== STORED DATA ==
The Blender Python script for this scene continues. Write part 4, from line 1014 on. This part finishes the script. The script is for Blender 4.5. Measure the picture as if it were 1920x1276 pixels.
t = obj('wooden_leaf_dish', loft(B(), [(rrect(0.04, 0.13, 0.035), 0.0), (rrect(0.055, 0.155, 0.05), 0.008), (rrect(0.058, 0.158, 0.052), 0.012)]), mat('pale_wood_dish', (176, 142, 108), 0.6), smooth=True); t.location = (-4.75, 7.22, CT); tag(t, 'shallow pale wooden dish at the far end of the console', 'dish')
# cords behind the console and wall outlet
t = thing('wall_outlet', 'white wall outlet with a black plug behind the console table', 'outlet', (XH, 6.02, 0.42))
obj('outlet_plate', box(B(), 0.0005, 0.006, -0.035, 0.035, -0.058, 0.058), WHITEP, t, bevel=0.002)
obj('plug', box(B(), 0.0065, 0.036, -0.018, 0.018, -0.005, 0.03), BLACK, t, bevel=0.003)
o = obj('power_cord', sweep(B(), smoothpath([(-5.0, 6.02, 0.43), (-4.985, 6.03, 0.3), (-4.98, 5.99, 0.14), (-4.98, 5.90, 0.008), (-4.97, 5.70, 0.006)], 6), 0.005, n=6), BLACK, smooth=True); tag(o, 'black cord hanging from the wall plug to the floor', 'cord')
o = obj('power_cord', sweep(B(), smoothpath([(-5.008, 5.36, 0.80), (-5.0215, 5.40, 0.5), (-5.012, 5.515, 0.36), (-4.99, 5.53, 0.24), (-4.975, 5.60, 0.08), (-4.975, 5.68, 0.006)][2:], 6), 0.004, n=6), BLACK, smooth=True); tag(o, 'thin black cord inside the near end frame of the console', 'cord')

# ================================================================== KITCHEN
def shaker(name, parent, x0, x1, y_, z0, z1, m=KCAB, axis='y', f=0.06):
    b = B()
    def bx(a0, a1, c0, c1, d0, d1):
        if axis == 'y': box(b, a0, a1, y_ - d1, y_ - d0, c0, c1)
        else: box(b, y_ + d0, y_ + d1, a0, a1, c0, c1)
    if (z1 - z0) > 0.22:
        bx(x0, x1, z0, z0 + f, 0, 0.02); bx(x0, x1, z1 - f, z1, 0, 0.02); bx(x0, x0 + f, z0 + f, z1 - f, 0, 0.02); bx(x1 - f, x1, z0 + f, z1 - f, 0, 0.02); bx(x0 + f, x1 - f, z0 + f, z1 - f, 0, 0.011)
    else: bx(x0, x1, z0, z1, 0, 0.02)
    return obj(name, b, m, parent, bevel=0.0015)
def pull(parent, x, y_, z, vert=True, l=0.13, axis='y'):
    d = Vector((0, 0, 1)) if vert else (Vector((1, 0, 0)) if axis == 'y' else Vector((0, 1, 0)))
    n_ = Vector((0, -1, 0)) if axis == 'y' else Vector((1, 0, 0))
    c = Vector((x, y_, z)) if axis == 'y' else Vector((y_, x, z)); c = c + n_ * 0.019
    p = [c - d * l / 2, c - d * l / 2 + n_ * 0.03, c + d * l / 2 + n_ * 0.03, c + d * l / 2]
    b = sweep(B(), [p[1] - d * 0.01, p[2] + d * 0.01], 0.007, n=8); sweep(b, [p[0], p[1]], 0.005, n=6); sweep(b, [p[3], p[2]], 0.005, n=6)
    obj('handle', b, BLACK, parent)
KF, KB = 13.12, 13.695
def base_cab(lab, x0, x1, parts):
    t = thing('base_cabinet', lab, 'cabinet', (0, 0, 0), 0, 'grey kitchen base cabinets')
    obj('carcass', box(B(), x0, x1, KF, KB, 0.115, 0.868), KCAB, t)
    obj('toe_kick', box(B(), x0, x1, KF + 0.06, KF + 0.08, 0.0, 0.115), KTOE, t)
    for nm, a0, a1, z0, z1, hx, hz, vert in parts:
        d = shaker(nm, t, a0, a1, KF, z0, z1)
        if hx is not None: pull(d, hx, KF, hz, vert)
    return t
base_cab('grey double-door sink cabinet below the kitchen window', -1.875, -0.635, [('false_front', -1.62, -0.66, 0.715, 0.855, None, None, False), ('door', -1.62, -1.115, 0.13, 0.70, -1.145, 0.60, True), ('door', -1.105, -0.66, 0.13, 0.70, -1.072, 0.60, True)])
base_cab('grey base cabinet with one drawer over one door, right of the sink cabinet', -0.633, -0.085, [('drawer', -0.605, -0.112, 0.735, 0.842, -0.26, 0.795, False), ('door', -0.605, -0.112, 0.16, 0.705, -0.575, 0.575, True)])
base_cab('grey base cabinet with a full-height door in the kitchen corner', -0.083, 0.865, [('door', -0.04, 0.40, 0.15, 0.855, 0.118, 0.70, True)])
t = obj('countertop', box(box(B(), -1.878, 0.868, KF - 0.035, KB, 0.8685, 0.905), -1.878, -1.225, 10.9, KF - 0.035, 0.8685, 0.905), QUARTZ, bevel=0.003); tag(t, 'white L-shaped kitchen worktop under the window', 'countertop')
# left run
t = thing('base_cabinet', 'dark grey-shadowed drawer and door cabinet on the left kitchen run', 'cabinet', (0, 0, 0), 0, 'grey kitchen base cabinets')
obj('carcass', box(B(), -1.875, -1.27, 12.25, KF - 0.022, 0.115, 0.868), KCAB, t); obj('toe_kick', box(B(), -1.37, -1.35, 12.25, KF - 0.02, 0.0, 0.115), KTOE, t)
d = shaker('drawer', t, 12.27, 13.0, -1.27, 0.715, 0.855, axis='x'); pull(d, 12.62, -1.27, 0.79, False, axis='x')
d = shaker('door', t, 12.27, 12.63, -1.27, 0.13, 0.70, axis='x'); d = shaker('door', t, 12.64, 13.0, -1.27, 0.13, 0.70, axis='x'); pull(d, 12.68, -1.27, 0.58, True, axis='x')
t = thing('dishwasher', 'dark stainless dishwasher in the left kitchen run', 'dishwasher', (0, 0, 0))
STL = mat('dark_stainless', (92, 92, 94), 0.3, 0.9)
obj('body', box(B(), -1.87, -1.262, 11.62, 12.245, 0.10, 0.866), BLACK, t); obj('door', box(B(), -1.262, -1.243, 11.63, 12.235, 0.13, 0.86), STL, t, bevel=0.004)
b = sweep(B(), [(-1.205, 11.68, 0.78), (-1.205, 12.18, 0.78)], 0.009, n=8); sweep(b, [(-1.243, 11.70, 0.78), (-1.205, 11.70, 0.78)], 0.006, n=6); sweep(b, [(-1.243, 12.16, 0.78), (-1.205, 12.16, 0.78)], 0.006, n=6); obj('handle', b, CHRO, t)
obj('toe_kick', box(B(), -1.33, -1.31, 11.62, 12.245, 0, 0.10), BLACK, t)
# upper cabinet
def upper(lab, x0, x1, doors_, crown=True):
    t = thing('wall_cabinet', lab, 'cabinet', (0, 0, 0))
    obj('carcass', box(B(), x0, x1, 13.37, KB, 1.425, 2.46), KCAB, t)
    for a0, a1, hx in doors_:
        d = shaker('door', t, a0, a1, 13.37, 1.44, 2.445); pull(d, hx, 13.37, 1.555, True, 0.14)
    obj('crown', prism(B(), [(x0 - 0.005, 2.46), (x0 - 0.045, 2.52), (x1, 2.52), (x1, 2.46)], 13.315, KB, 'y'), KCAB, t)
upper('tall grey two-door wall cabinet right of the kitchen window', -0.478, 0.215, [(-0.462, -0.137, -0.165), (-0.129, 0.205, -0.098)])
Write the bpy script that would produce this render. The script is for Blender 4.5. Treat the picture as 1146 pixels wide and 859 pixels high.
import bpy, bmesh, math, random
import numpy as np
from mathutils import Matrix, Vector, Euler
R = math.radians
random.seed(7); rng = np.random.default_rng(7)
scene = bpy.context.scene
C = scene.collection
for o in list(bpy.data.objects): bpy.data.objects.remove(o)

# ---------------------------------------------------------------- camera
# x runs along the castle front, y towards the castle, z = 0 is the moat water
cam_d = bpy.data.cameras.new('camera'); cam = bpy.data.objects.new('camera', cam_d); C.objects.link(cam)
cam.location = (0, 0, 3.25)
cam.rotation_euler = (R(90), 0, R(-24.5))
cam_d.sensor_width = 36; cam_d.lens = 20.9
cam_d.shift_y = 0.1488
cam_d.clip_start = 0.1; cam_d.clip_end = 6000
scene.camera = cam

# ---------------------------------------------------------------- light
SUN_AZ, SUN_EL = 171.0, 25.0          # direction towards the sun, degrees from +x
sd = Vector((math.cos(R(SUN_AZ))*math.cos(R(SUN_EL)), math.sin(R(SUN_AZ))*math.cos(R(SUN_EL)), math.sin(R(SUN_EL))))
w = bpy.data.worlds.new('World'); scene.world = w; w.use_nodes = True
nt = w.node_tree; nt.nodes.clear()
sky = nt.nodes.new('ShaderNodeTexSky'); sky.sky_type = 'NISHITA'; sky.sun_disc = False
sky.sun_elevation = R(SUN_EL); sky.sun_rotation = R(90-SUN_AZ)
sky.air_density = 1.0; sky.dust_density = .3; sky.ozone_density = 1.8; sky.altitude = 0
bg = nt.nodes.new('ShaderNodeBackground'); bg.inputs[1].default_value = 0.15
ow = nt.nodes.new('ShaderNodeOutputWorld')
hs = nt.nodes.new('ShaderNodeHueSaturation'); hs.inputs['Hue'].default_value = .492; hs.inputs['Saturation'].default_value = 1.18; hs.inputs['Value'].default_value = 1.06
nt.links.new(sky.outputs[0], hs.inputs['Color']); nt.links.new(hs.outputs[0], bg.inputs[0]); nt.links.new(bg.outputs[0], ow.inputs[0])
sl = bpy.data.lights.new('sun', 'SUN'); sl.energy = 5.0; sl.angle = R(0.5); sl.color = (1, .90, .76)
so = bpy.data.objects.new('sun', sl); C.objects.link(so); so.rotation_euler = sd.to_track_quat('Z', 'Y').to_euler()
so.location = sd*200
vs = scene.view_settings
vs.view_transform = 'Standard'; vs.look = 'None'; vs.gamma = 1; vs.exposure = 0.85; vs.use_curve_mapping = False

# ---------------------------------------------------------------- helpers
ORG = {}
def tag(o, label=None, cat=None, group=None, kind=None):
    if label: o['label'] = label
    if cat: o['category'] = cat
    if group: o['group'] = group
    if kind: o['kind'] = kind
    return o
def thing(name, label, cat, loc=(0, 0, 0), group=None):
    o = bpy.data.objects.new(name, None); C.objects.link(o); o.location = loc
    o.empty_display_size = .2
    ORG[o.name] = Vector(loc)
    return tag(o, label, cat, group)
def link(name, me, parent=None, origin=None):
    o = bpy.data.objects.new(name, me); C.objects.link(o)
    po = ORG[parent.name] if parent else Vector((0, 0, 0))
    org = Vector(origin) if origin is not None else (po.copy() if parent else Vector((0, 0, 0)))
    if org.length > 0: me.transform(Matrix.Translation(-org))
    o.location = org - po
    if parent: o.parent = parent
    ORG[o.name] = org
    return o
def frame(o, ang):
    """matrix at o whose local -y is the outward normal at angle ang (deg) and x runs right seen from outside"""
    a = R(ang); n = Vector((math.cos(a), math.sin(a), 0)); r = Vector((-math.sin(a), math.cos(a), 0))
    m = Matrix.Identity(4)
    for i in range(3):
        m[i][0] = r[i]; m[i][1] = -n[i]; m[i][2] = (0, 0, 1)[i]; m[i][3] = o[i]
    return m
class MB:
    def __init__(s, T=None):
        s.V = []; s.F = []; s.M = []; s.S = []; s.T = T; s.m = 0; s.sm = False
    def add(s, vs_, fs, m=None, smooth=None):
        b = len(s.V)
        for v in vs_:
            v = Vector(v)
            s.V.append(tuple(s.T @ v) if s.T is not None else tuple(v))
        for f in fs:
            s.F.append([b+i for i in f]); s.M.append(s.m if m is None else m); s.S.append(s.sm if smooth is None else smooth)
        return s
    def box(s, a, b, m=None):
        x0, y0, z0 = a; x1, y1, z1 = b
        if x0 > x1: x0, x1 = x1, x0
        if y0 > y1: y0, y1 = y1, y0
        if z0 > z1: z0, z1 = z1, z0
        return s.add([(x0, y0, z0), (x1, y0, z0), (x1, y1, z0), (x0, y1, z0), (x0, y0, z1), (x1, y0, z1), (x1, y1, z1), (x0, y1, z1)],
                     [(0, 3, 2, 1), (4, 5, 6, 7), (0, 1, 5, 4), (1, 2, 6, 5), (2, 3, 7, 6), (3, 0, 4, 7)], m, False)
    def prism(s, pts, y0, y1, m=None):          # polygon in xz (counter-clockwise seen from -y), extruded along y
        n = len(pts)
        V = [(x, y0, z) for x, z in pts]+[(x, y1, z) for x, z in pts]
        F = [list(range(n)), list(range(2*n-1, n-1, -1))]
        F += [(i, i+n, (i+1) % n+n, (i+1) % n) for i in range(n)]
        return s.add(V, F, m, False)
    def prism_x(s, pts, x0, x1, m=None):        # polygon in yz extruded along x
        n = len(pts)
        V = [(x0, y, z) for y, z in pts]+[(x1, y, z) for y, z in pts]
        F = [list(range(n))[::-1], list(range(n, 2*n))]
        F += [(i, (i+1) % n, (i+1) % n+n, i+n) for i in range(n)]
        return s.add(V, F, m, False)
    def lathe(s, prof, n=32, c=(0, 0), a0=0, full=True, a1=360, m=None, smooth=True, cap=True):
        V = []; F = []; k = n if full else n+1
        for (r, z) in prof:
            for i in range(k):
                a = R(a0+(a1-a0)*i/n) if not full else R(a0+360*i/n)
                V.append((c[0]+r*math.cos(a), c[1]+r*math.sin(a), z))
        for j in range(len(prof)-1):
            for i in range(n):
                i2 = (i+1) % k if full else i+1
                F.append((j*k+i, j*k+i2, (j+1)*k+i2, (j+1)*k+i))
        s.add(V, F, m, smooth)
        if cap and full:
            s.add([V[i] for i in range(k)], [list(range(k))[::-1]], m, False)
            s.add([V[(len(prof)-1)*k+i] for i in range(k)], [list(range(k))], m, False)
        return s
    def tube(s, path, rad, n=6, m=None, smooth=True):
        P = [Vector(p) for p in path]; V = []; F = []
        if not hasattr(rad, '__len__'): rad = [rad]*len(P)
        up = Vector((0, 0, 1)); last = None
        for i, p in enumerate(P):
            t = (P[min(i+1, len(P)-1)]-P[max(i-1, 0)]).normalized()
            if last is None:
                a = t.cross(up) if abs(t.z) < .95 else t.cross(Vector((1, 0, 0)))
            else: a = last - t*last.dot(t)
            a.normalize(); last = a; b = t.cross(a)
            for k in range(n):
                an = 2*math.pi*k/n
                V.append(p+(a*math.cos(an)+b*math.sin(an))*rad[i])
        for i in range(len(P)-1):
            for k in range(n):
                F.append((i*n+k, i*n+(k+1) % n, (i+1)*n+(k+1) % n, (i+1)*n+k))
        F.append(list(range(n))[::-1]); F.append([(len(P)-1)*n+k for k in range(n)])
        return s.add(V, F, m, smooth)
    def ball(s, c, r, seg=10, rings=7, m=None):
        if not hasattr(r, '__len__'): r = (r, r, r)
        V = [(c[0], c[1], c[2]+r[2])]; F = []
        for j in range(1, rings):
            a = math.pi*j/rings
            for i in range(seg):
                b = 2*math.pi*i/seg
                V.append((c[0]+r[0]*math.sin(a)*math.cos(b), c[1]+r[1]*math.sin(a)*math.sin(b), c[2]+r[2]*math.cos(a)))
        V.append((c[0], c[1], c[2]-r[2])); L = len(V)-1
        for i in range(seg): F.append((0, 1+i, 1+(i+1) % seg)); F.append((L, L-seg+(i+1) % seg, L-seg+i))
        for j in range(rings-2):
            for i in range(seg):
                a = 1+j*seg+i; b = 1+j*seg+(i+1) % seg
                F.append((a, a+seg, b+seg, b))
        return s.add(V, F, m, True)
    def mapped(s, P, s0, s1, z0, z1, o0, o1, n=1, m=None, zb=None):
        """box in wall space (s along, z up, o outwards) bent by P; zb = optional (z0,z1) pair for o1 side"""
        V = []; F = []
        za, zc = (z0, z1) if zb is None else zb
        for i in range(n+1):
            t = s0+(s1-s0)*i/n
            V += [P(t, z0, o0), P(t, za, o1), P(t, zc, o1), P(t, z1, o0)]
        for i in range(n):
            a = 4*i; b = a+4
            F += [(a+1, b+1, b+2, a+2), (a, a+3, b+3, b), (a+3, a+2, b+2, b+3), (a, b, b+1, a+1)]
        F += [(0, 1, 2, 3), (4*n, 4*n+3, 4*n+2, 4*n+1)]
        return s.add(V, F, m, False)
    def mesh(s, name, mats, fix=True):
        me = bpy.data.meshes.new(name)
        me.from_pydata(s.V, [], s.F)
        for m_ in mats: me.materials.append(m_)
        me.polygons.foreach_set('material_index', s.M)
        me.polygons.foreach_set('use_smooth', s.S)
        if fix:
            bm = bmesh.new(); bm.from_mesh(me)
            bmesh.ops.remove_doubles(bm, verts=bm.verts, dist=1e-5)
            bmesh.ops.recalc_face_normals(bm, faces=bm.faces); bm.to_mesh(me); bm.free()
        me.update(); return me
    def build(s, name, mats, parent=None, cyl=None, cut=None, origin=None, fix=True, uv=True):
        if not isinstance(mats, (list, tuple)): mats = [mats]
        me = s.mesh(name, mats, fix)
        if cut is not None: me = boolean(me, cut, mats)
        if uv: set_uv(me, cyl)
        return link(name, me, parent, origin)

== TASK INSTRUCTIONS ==
In the listing above, how many lines hold the word "picture"? Give the number and nothing more.

== RIGHT ANSWER ==
2